LAHORE, May 10: The federal government has indicated to Punjab that it may allow the province to retire more of its expensive cash development loan (CDL) stock from the next financial year.

The Punjab government has already reduced its CDL stock by Rs18 billion during the last three financial years, including the current fiscal, under its debt management strategy.

“The premature retirement of a part of expensive federal loan has created a fiscal space of Rs8 billion for development,” provincial finance minister Hasnain Bahadur Dareshak told this reporter on Thursday.

He said that the federal government had earlier capped premature retirement of the province’s CDL stock at Rs18 billion, but has now hinted at the possibility of allowing it to reduce more of its federal debt burden.

Under its debt management strategy, the provincial government has managed to obtain low-cost loans as budgetary support from multilateral and bilateral donors, like the World Bank, the Asian Development Bank and the UK’s DFID and using these funds to retire the federal loans.

A cash-strapped Punjab had accumulated high-cost federal debt in the form of CDL during the 1980s and 1990s for financing its development.

Helped by better financial management and enhanced own tax and non-tax receipts, as well as increased funding from Islamabad under the National Finance Commission (NFC), Punjab managed to discontinue borrowing CDL after 1999. But by that time it had already accumulated huge stock of expensive CDL loans, which subsequently pushed up its annual spending on debt-servicing.

The weighted average of interest cost on the federal loans was calculated to be 14.44 per cent against the average cost of 1.094 per cent on the foreign loans.

The minister admitted that the province was behind its tax collection target for the year.

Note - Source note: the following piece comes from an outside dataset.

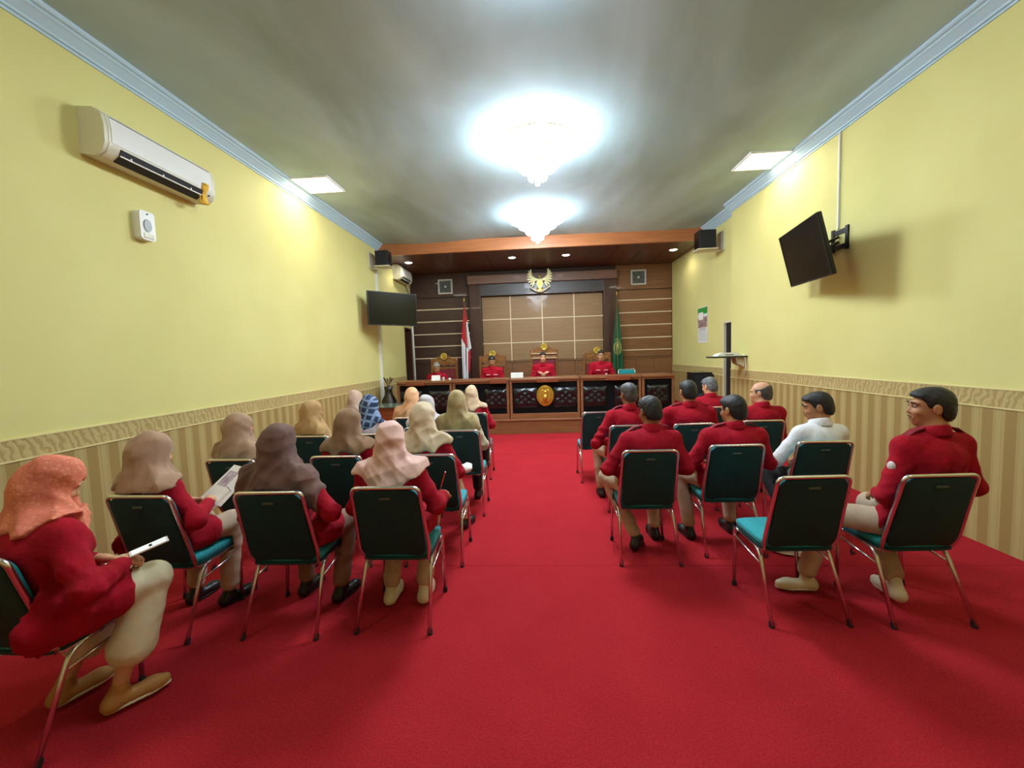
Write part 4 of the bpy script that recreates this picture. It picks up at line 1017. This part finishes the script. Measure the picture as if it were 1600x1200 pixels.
    for d in (-1, 1):
        G.cap(N+up*.005, SH[d], .05, .054*w**.5, .04)
        E, Wp = map(np.array, arms[d]); e2 = E+(Wp-E)*(.88 if sleeves == 'long' else .45)
        G.cap(SH[d], E, .058*w**.5, .050*w**.5, .035); G.cap(E, e2, .053*w**.5, .041, .02)
        hp = p0+V3(d*.085*w, 0, 0); K = np.array(legs[d][0]); L = .55 if fem else .18
        G.cap(hp, hp+(K-hp)*L+V3(0, 0, .004), .108*w, .095*w, .05)
    X, Y, Z = G.grid(); sd = sum(map(ord, label)) % 997
    G.F += (.006*wrinkle(X, Y, Z, sd, 11)+.030*crease(X, Y, Z, sd)*np.clip((N[2]-.04-Z)*8, .15, 1)).astype(np.float32)
    press(G)
    np_mesh('shirt' if not fem else 'tunic', [G.mesh()], shirt, T)
    if not fem:
        cb = bmesh.new(); rows = []
        for r, dz_ in ((.066, -.02), (.063, .03), (.064, .056), (.071, .050), (.083, .012), (.086, -.004)):
            rows.append([cb.verts.new(tuple(N+Rt @ V3(r*math.cos(a)*w**.3, r*math.sin(a)*1.02+.004, 0)+V3(0, 0, dz_-.018*math.sin(a)+.008))) for a in [k*2*PI/24 for k in range(24)]])
        for A_, B_ in zip(rows, rows[1:]):
            for k in range(24): cb.faces.new((A_[k], A_[(k+1) % 24], B_[(k+1) % 24], B_[k]))
        obj('collar', cb, shirt, T, smooth=True)
    if epaulettes:
        for d in (-1, 1):
            a = N+ax*d*.075+up*.054; b = SH[d]+up*.06+ax*d*.015; m_ = (a+b)/2+V3(0, 0, .012)
            cb = bmesh.new(); vs = [[cb.verts.new(tuple(q+V3(0, e*.022, t))) for e, t in ((-1, 0), (1, 0), (1, .008), (-1, .008))] for q in (a, m_, b)]
            for A_, B_ in zip(vs, vs[1:]):
                for k in range(4): cb.faces.new((A_[k], A_[(k+1) % 4], B_[(k+1) % 4], B_[k]))
            cb.faces.new(vs[0][::-1]); cb.faces.new(vs[-1]); obj('epaulette', cb, M_EPI, T)
    if patch:
        c = SH[-1]*.62+np.array(arms[-1][0])*.38+V3(-.056, -.012, .004); cb = bmesh.new()
        bmesh.ops.create_uvsphere(cb, u_segments=14, v_segments=8, radius=1, matrix=Matrix.Translation(c) @ Matrix.Rotation(.2, 4, 'Z') @ Matrix.Diagonal((.012, .022, .028, 1)))
        obj('sleeve_patch', cb, M_PW, T, smooth=True)
    # ---- trousers
    trousers = trousers or M_BEIGE; lo2 = V3(-.34, .0, -.02); hi2 = V3(.34, .9, .72)
    for d in (-1, 1):
        for q in legs[d][:2]: lo2 = np.minimum(lo2, np.array(q)-.13); hi2 = np.maximum(hi2, np.array(q)+.13)
    Q = Field(lo2, hi2, vb*1.05); Q.ell(p0+V3(0, .02, -.03), V3(.165*w, .12, .09), None, .05)
    for d in (-1, 1):
        K, A, _ = legs[d]; K = np.array(K); A = np.array(A); hp = p0+V3(d*.088*w, .02, -.015)
        Q.cap(hp, K, .09*w, .066*w**.5, .03); Q.cap(K, A+(K-A)*flare[0], .064*w**.5, flare[1], .025)
    X, Y, Z = Q.grid(); Q.F += (.005*wrinkle(X, Y, Z, sd+1, 13)+.010*crease(X, Y, Z, sd+5)).astype(np.float32)
    press(Q); np_mesh('trousers', [Q.mesh()], trousers, T)
    # ---- shoes
    for d in (-1, 1):
        K, A, ya = legs[d]; A = np.array(A); fd = V3(math.sin(ya), math.cos(ya), 0); sh = Field(A+V3(-.24, -.24, -.13), A+V3(.24, .24, .06), (.008, .01, .013)[lod]); zb = A[2]-.11+.03
        heel = V3(A[0], A[1], zb)-fd*.035; toe = V3(A[0], A[1], zb)+fd*.16
        sh.cap(heel+V3(0, 0, .005), toe-fd*.04, .034, .037, .02); sh.cap(heel, A+V3(0, 0, -.01), .034, .036, .03); sh.cap(toe-fd*.05, toe, .036, .026, .02)
        Xs, Ys, Zs = sh.grid(); sh.F = np.maximum(sh.F, ((zb-.022)-Zs)+0*sh.F).astype(np.float32)
        so = np_mesh('shoe', [sh.mesh()], shoe, T)
        sl = Field(A+V3(-.24, -.24, -.14), A+V3(.24, .24, -.02), .009); sl.cap(heel+V3(0, 0, -.015), toe-fd*.05+V3(0, 0, -.015), .034, .039, .01); sl.cap(toe-fd*.06+V3(0, 0, -.015), toe+V3(0, 0, -.015), .038, .027, .01)
        Xs, Ys, Zs = sl.grid(); sl.F = np.maximum(np.maximum(sl.F, ((zb-.03)-Zs)), Zs-(zb-.012)).astype(np.float32)
        np_mesh('sole', [sl.mesh()], M_SOLE if shoe in (M_SHW,) or point is None else M_CAP if shoe is M_SHB else M_SOLE, so)
    # ---- headscarf or hair
    if fem:
        b_ = scarf_big
        lo3 = np.minimum(Hc-V3(.34, .34, .1), N-V3(.34, .34, 0)); lo3[2] = min(hem[0], hem[2])-.08; hi3 = np.maximum(Hc+.2, N+.3)
        C = Field(lo3, hi3, vb*.85); SF = Field(lo3, hi3, vb*.85)
        # drape = shirt skin pushed out, limited by the hem
        SF.ell(p0+up*.15*s, V3(.155*w, .118*w, .15), Rt, .06); SF.ell(p0+up*.29*s, V3(.172*w, .118*w, .155), Rt, .06); SF.ell(p0+up*.27*s+Rt @ V3(0, .07, 0), V3(.12*w, .07*w, .075), Rt, .05); SF.cap(SH[-1], SH[1], .066*w**.5, .066*w**.5, .05)
        for d in (-1, 1): SF.cap(N+up*.005, SH[d], .05, .062*w**.5, .04); SF.cap(SH[d], np.array(arms[d][0]), .063*w**.5, .053*w**.5, .035)
        X, Y, Z = C.grid(); q = Rt.T; rx = (X-N[0])*q[0, 0]+(Y-N[1])*q[0, 1]+0*Z; ry = (X-N[0])*q[1, 0]+(Y-N[1])*q[1, 1]+0*Z
        hb, hs_, hf = hem    # hem height at the back centre, rise per metre sideways, hem height in front
        t = np.clip((ry+.05)/.14, 0, 1); hz = (hb+hs_*np.abs(rx)+hembias*rx)*(1-t)+(hf+.3*np.abs(rx))*t+.012*np.sin(rx*38+sd)
        D = np.maximum(SF.F-.017, hz-Z); C.F = np.minimum(C.F, D).astype(np.float32)
        C.ell(H(0, -.014, .03), V3(.092, .113, .102)*hs*b_, R, .03); C.ell(H(0, .012, -.05), V3(.082, .088, .092)*hs*b_, R, .04)
        C.cap(H(0, -.035, -.05), N-up*.03+V3(0, -.005, 0), .088*b_, .115*w**.5, .05)
        C.cap(H(0, .02, -.09), N-up*.05+V3(0, .05, 0), .07, .1, .05)
        C.cap(H(0, -.05, -.02), N-up*.02+V3(0, -.03, 0), .07*b_, .09, .04)
        ang = np.arctan2(X-Hc[0], Hc[1]-Y)+0*Z; hgt = Z-Hc[2]+0*X+0*Y
        low = np.clip((-.02-hgt)/.1, 0, 1); tt = ang+.5*np.sin(hgt*7+sd)
        fold = low*(.019*(np.abs(np.sin(tt*2.7+sd+hgt*5))**.7-.6)+.011*(np.abs(np.sin(tt*5.5-hgt*13+sd*2))**.7-.6))+(1-low)*(.004*np.abs(np.sin((X-Hc[0])*16+hgt*24+sd))+.003*np.abs(np.sin((Y-Hc[1])*26-hgt*20)))
        C.F += fold.astype(np.float32)+(.004*wrinkle(X, Y, Z, sd+3, 14)+.020*crease(X, Y, Z, sd+9)).astype(np.float32)
        C.ell(H(0, .118, -.012), V3(.053, .062, .078)*hs, R, .012, 'sub')
        press(C); np_mesh('headscarf', [C.mesh()], scarf_m, T)
    elif hair:
        C = Field(Hc-V3(.15, .15, .15), Hc+V3(.15, .15, .15), vh)
        C.ell(H(0, -.014, .036), V3(.078, .100, .091)*hs, R, .01); C.ell(H(0, -.042, -.025), V3(.07, .068, .078)*hs, R, .03); C.ell(H(0, .045, .075), V3(.058, .045, .034)*hs, R, .03)
        X, Y, Z = C.grid(); x_, y_, z_ = [(R[0, i]*(X-Hc[0])+R[1, i]*(Y-Hc[1])+R[2, i]*(Z-Hc[2]))/hs for i in range(3)]
        line = np.interp(y_, [-.12, -.07, -.035, -.02, .0, .012, .028, .04, .06, .075, .1], [-.082, -.08, -.062, -.012, .012, -.024, -.012, .035, .06, .066, .074]).astype(np.float32)+hair_cut
        Fh = np.maximum(C.F, (line-z_)*.8)
        if hair == 'bald': Fh = np.maximum(Fh, (z_-.045-.5*np.clip(-y_-.03, 0, .1)))
        Fh += (.003*wrinkle(x_, y_, z_, sd, 60)).astype(np.float32); C.F = Fh.astype(np.float32)
        np_mesh('hair', [C.mesh()], hairm or M_HAIR, T)
    if facedetail:
        for d in (-1, 1):
            b = bmesh.new(); bmesh.ops.create_uvsphere(b, u_segments=10, v_segments=8, radius=.0102, matrix=Matrix.Translation(H(d*.031, .0785, .012))); obj('eye', b, M_EYEW, T, smooth=True)
            b = bmesh.new(); bmesh.ops.create_uvsphere(b, u_segments=8, v_segments=6, radius=.0072, matrix=Matrix.Translation(H(d*.031, .0838, .012))); obj('iris', b, M_EYE, T, smooth=True)
            b = bmesh.new(); tube(b, [H(d*.014, .097, .032), H(d*.032, .095, .038), H(d*.05, .079, .033)], [.003, .0042, .002], 6); obj('eyebrow', b, M_HAIR, T, smooth=True)
        b = bmesh.new(); tube(b, [H(-.024, .089, -.061), H(0, .0965, -.06), H(.024, .089, -.061)], [.003, .006, .003], 6); obj('lips', b, M_LIP, T, smooth=True)
        if hairm is M_HAIR or hairm is None:
            b = bmesh.new(); tube(b, [H(-.026, .095, -.05), H(0, .103, -.046), H(.026, .095, -.05)], [.002, .0032, .002], 6); obj('moustache', b, M_HAIR, T, smooth=True)
    if glasses:
        b = bmesh.new()
        for d in (-1, 1):
            tube(b, [H(d*.034+.026*math.cos(a*PI/8), .108-.004*abs(math.cos(a*PI/8)), .01+.018*math.sin(a*PI/8)) for a in range(16)], .0026, 5, True)
            tube(b, [H(d*.06, .104, .014), H(d*.08, .06, .014), H(d*.083, .0, .012)], .0026, 5)
        tube(b, [H(-.008, .11, .014), H(.008, .11, .014)], .0026, 5); obj('glasses', b, M_BLACK, T, smooth=True)
    if badge:
        for d, z_, m_ in ((-1, .25, M_PINK), (1, .25, M_PINK), (-1, .17, M_PW)):
            c = p0+up*(z_+.05)*s+V3(d*.085, .125*w, 0); h_ = .012 if m_ is M_PINK else .026; ww = .045 if m_ is M_PINK else .022
            obj('name_patch' if m_ is M_PINK else 'round_badge', box(c[0]-ww, c[0]+ww, c[1]-.03, c[1]+.012, c[2]-h_, c[2]+h_, .004), m_, T)
    return T
r_ = math.radians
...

“I doubt that we would be able to meet the target for agriculture income tax. Besides, we may also face a dip in the stamp duty collection due to stagnation in the property market,” he said.

He said the figures collected for the first three quarters of the current fiscal year, that is, July-March, showed that the province had utilised 69 per cent of its development funds as against 67 per cent last year.

He said the districts had already consumed all of their Rs12 billion development funds.

He admitted that only 6.3 per cent of funds allocated for special infrastructure (Lahore-Sialkot Motorway, Lahore Ring Road, etc) development in the provincial annual development programme could be utilised in the first three quarters of the fiscal.

He said the finance department had already released Rs4.5 billion set aside for special infrastructure development programme. But the department concerned could utilise only Rs1.459 billion.

He did not say what factors had caused extremely slow progress on the special infrastructure projects.